■ GIVEN MATERIAL
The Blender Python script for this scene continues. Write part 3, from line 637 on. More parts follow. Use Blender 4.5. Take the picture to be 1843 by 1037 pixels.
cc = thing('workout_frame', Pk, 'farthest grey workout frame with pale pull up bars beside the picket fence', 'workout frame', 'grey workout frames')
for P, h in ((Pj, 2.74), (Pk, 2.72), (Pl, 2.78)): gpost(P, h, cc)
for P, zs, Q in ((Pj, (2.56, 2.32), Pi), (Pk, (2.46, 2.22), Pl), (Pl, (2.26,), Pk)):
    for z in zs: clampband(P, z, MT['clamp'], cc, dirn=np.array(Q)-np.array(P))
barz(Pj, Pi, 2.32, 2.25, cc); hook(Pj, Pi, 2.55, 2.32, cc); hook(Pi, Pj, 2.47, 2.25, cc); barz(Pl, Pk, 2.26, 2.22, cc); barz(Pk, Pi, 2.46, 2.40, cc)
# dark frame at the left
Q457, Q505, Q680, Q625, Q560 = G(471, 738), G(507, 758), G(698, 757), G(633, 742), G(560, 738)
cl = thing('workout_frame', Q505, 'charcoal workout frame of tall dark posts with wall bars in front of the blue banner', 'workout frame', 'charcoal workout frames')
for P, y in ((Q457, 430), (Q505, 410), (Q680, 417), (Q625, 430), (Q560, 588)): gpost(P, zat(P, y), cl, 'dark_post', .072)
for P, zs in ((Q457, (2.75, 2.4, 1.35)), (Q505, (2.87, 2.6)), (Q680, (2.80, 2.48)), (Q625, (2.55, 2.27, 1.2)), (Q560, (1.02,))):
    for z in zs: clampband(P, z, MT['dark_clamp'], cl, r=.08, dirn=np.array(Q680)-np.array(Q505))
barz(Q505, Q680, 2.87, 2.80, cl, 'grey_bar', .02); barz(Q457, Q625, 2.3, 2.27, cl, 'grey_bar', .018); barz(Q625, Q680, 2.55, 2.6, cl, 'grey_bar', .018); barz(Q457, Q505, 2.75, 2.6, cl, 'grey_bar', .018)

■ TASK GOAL
Your task is to repeat every line exactly.

■ SOLUTION
The Blender Python script for this scene continues. Write part 3, from line 637 on. More parts follow. Use Blender 4.5. Take the picture to be 1843 by 1037 pixels.
cc = thing('workout_frame', Pk, 'farthest grey workout frame with pale pull up bars beside the picket fence', 'workout frame', 'grey workout frames')
for P, h in ((Pj, 2.74), (Pk, 2.72), (Pl, 2.78)): gpost(P, h, cc)
for P, zs, Q in ((Pj, (2.56, 2.32), Pi), (Pk, (2.46, 2.22), Pl), (Pl, (2.26,), Pk)):
    for z in zs: clampband(P, z, MT['clamp'], cc, dirn=np.array(Q)-np.array(P))
barz(Pj, Pi, 2.32, 2.25, cc); hook(Pj, Pi, 2.55, 2.32, cc); hook(Pi, Pj, 2.47, 2.25, cc); barz(Pl, Pk, 2.26, 2.22, cc); barz(Pk, Pi, 2.46, 2.40, cc)
# dark frame at the left
Q457, Q505, Q680, Q625, Q560 = G(471, 738), G(507, 758), G(698, 757), G(633, 742), G(560, 738)
cl = thing('workout_frame', Q505, 'charcoal workout frame of tall dark posts with wall bars in front of the blue banner', 'workout frame', 'charcoal workout frames')
for P, y in ((Q457, 430), (Q505, 410), (Q680, 417), (Q625, 430), (Q560, 588)): gpost(P, zat(P, y), cl, 'dark_post', .072)
for P, zs in ((Q457, (2.75, 2.4, 1.35)), (Q505, (2.87, 2.6)), (Q680, (2.80, 2.48)), (Q625, (2.55, 2.27, 1.2)), (Q560, (1.02,))):
    for z in zs: clampband(P, z, MT['dark_clamp'], cl, r=.08, dirn=np.array(Q680)-np.array(Q505))
barz(Q505, Q680, 2.87, 2.80, cl, 'grey_bar', .02); barz(Q457, Q625, 2.3, 2.27, cl, 'grey_bar', .018); barz(Q625, Q680, 2.55, 2.6, cl, 'grey_bar', .018); barz(Q457, Q505, 2.75, 2.6, cl, 'grey_bar', .018)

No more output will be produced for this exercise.